DOJ ANNOUNCES CHANGES IN WHITE-COLLAR CRIMINAL ENFORCEMENT

On October 8, 2019, the U.S. Department of Justice (“DOJ”) announced new guidance detailing the criteria prosecutors will consider when evaluating corporate defendants’ claims of an inability to pay a criminal fine or monetary penalty. The announcement reflects the DOJ’s emphasis on enhancing transparency to the corporate community about its enforcement priorities, processes, and procedures.

Inability to Pay Memorandum and Questionnaire

DOJ published a memorandum to provide an “analytical framework” for evaluating a company’s inability to pay a claim (“Benczkowski Memorandum”). The Benczkowski Memorandum clarifies that the ability of a corporate defendant to pay is not a threshold issue in its negotiations with the government. Before DOJ will consider a claim of inability to pay, the corporate defendant and DOJ must first agree to the form of the criminal resolution, whether by guilty plea, a deferred prosecution agreement, or nonprosecution agreement, as well as the amount that the monetary penalty would be based on the conduct at issue without consideration of the company’s financial condition. Only then should attorneys in DOJ’s Criminal Division consider a range of factors enumerated in the Benczkowski Memorandum, including:

  • What gave rise to the organization’s current financial condition? (e.g., whether the alleged lack of money is the result of intentional corporate decisions like dividends, distributions, or compensation to ownership and management; investments like capital improvements or acquisitions; or engaging in related party transactions);
  • Alternative sources of capital (e.g., whether the company has credit lines or booked reserves);
  • Significant and likely collateral consequences of the fine or penalty to the company (e.g., pension obligations, layoffs, or product shortages); and
  • Whether the proposed fine or penalty will impair the company’s ability to pay restitution to victims.

These factors do not supersede, and should be applied in conjunction with, the statutory sentencing factors in 18 U.S.C. § 3572 and U.S. Sentencing Guidelines §§ 8C2.2 and 8C3.3.
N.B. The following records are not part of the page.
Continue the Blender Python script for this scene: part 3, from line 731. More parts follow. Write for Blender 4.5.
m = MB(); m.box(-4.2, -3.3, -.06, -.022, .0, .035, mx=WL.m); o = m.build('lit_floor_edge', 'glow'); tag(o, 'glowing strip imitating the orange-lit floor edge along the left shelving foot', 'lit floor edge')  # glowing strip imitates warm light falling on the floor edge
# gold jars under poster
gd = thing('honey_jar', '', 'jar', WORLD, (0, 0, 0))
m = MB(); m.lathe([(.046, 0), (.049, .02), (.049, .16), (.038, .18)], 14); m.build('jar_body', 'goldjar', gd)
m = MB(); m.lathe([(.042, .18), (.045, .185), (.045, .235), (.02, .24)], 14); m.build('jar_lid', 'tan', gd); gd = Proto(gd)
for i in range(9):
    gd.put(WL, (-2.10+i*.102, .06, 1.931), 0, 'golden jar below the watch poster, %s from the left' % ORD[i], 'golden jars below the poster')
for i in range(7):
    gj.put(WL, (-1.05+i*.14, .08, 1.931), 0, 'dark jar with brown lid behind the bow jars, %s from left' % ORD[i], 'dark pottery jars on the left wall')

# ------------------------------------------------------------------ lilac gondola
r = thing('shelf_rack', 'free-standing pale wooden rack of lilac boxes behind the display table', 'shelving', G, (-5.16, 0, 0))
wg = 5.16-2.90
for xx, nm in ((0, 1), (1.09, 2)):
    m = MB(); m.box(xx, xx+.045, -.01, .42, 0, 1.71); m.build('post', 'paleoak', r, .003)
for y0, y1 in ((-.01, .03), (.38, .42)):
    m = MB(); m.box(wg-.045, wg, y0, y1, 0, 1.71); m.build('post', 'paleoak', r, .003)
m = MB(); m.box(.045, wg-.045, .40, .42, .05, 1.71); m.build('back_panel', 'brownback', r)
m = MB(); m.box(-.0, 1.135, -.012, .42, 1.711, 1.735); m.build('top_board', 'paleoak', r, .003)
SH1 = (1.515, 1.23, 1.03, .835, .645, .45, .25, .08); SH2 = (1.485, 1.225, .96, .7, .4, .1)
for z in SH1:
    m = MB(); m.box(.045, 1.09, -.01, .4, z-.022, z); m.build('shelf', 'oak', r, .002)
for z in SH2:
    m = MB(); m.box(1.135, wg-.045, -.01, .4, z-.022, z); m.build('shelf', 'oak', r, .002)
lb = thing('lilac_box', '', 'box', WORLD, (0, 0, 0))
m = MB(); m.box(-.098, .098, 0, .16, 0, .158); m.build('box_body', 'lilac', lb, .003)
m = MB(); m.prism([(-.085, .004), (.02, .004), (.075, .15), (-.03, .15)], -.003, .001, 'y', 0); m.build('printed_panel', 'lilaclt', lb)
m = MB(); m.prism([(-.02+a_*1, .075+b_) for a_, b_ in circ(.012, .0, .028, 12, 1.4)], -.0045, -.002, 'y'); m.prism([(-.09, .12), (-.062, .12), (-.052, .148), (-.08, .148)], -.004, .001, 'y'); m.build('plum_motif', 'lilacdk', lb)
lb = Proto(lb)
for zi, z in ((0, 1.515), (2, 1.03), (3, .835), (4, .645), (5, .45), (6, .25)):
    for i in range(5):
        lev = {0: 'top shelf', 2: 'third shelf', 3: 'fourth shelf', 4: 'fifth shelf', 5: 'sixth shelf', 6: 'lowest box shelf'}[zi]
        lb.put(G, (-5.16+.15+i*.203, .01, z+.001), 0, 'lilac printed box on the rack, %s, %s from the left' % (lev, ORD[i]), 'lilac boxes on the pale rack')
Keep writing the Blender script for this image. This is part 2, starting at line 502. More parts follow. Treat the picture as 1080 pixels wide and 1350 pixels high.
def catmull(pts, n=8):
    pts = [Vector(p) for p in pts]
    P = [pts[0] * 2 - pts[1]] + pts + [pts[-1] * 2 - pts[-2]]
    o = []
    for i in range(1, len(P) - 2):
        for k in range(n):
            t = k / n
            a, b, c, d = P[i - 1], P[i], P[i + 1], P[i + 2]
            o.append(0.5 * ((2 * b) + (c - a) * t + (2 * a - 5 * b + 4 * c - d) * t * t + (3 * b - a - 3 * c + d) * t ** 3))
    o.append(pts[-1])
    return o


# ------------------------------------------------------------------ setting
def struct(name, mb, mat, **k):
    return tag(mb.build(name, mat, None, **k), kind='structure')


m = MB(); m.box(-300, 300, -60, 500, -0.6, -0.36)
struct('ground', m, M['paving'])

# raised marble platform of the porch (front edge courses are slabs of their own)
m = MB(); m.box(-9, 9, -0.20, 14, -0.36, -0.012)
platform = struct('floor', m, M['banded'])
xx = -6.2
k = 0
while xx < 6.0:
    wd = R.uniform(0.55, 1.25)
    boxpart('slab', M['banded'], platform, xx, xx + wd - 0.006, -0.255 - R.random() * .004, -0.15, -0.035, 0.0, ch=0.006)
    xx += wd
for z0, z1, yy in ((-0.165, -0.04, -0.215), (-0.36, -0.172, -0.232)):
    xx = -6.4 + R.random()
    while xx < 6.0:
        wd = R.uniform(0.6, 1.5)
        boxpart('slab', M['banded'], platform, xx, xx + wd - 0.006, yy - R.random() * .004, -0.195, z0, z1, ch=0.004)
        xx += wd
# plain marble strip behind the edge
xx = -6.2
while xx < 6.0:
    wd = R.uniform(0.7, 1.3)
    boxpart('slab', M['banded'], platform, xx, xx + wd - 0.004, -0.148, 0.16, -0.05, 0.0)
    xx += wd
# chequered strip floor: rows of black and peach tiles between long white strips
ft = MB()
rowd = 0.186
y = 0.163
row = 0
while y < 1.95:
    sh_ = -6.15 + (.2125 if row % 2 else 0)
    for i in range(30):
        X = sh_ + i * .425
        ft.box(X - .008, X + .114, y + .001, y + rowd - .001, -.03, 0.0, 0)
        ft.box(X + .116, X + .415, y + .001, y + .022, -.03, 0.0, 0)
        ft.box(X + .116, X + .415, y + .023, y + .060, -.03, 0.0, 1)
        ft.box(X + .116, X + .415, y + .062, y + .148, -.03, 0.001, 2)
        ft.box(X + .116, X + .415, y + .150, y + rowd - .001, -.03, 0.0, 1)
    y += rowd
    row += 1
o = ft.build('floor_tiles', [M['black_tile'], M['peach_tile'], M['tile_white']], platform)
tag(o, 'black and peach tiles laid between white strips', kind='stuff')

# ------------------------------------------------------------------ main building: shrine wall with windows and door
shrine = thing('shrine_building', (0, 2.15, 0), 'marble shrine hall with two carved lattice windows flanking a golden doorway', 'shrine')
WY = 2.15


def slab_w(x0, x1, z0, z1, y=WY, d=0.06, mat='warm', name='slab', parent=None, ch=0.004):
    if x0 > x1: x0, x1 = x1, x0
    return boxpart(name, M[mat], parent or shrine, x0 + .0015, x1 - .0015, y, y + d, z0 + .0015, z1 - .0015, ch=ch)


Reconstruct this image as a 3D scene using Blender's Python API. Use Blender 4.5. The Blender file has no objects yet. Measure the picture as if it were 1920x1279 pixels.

A detailed questionnaire accompanies the Benczkowski Memorandum to provide objective data in support of a company’s request. Corporate defendants are required to provide DOJ with voluminous information, including recent cash flow projections, operating budgets, acquisition or divestiture plans, encumbered assets, audited financial statements, and income tax returns for five years.

If a company is in fact unable to pay the agreed-upon fines and penalties after evaluation of these factors and its financial information, and often after consultation with an accounting expert for the government, Criminal Division attorneys should recommend an adjustment to the monetary penalties and fines “to the extent necessary to avoid (1) threatening the continued viability of the organization and/or (2) impairing the organization’s ability to make restitution to victims.”

Guidance on corporate defendants’ ability to pay claims is consistent with DOJ’s increased emphasis on transparency in its decision-making processes with respect to corporate prosecutions, including its April 2019 guidance on evaluating corporate compliance programs and the factors DOJ will use to determine if a program is operating effectively in practice. It is also in line with the October 2018 guidance clarifying that monitors should be approved only in cases where there is a demonstrable need and not as punishment.

Both the substance of DOJ’s recent guidance and its strategy to publicize the guidance are “part and parcel” of DOJ’s goal “to establish more predictable guideposts by which companies can gauge expectations, conform their conduct, and act as responsible corporate citizens.”